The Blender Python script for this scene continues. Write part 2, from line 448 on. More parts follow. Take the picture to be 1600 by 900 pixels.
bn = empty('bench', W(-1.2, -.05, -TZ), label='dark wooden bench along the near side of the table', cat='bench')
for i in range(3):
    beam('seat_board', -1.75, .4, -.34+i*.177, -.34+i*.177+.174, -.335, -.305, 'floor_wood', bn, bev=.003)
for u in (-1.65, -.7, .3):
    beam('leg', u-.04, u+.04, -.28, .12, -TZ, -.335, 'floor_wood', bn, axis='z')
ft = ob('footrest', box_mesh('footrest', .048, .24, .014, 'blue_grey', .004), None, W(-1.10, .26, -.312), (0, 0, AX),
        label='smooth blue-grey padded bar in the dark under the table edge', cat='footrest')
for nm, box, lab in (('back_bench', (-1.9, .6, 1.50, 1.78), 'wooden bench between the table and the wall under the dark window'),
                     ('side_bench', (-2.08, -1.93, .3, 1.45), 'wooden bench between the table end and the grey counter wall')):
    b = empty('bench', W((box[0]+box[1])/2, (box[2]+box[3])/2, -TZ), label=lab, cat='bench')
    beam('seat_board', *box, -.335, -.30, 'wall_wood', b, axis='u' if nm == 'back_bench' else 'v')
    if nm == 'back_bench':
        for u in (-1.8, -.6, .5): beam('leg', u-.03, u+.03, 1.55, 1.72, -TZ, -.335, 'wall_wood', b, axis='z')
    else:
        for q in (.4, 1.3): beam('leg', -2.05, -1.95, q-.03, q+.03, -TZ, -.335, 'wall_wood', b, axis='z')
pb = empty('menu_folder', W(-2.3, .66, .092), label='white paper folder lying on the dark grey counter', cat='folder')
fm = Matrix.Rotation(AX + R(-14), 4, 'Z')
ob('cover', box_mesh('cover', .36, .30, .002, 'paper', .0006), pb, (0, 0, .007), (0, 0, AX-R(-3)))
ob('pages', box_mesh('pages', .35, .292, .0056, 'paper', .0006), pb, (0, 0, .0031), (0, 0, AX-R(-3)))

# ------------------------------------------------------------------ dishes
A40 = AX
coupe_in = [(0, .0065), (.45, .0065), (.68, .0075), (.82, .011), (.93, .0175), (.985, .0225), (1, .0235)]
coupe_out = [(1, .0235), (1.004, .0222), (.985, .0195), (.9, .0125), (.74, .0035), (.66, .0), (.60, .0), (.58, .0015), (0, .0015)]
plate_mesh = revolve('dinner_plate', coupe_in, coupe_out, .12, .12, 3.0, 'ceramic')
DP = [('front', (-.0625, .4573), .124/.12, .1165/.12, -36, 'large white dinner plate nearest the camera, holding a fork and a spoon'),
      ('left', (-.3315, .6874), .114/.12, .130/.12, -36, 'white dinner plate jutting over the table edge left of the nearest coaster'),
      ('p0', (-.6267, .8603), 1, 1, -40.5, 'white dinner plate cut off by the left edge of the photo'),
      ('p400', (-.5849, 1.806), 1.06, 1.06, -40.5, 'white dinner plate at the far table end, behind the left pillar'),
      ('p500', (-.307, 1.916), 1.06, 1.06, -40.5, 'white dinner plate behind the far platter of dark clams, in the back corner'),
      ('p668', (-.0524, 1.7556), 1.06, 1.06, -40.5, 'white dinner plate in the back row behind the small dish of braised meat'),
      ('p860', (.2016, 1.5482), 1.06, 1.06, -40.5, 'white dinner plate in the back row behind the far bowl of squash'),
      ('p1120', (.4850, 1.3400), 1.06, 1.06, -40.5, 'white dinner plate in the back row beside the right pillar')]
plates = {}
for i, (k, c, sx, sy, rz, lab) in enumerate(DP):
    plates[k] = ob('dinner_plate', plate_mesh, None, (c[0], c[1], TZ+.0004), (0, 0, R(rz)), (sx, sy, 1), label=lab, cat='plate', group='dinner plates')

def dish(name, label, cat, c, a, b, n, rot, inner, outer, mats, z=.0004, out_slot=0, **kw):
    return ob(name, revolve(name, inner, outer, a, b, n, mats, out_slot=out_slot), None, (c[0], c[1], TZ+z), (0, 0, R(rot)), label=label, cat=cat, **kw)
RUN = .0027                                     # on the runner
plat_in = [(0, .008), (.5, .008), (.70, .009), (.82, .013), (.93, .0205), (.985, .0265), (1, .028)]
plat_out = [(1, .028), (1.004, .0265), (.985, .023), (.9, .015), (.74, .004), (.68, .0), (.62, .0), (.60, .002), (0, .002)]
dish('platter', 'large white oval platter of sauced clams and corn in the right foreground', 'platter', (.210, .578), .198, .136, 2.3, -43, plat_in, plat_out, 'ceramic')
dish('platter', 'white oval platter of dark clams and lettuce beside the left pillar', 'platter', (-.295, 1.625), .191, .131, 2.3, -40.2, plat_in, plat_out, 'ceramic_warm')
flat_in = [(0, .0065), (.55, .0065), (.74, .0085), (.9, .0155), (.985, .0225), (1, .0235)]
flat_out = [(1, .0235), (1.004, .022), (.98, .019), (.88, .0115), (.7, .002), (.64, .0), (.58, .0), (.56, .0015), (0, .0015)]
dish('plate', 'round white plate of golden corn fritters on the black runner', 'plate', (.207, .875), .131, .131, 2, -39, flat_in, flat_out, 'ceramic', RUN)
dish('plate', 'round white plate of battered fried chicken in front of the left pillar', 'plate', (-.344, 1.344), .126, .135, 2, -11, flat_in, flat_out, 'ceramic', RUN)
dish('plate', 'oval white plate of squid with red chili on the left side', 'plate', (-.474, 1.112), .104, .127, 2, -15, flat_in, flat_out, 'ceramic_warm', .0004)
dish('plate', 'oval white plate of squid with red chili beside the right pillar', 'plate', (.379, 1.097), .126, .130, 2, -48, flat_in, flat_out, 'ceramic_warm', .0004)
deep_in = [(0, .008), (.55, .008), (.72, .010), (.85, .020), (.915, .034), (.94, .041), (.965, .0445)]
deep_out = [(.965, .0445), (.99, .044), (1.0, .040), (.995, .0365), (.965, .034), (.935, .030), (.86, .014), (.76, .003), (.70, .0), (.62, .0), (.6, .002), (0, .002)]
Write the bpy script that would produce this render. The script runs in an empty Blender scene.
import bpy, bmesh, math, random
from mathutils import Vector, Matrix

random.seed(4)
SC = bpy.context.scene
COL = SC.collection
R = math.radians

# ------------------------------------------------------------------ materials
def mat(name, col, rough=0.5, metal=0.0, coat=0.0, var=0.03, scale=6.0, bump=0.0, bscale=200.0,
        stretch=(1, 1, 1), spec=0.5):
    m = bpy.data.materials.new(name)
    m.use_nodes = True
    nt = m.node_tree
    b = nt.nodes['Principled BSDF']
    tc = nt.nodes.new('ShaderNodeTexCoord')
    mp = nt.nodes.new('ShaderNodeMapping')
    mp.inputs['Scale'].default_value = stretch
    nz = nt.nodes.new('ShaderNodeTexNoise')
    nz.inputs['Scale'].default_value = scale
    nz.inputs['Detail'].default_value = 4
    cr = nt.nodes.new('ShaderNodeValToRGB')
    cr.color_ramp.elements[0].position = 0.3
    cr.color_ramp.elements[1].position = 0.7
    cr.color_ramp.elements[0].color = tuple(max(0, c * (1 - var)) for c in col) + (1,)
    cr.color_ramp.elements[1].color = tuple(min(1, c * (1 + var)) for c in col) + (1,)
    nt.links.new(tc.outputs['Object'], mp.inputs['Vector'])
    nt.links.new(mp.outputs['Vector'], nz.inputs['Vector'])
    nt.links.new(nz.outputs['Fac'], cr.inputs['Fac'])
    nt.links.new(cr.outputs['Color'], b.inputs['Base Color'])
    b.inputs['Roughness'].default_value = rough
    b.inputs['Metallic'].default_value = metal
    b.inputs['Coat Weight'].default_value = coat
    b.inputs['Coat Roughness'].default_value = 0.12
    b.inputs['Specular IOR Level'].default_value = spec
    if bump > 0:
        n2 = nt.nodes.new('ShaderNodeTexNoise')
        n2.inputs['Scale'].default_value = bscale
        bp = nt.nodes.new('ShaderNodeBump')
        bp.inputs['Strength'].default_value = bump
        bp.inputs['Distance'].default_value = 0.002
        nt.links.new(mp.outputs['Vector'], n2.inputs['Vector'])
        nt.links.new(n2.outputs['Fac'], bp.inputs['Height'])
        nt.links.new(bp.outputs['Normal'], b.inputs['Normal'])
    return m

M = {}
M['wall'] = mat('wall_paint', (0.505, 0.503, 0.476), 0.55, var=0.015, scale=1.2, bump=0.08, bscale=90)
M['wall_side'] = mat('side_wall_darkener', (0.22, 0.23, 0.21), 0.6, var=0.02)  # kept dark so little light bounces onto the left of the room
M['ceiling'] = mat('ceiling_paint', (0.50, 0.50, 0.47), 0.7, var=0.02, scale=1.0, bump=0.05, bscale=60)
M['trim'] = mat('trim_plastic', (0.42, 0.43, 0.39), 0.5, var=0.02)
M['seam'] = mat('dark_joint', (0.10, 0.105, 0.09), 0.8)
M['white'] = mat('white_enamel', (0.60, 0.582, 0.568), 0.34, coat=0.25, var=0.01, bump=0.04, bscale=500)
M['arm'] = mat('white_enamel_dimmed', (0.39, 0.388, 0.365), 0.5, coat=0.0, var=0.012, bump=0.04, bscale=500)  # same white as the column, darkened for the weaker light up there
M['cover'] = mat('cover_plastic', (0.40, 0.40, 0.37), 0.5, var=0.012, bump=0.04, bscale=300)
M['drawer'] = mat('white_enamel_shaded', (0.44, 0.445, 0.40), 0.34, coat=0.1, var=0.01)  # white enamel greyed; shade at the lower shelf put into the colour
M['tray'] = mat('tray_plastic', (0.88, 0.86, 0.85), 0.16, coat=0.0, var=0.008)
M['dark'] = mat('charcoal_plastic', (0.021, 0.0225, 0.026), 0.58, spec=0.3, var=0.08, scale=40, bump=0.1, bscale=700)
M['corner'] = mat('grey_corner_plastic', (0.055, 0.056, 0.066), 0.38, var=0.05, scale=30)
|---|
Task brief
Search the entries for the word "from" and pick out every line that holds it.

Written reply
The Blender Python script for this scene continues. Write part 2, from line 448 on. More parts follow. Take the picture to be 1600 by 900 pixels.
from mathutils import Vector, Matrix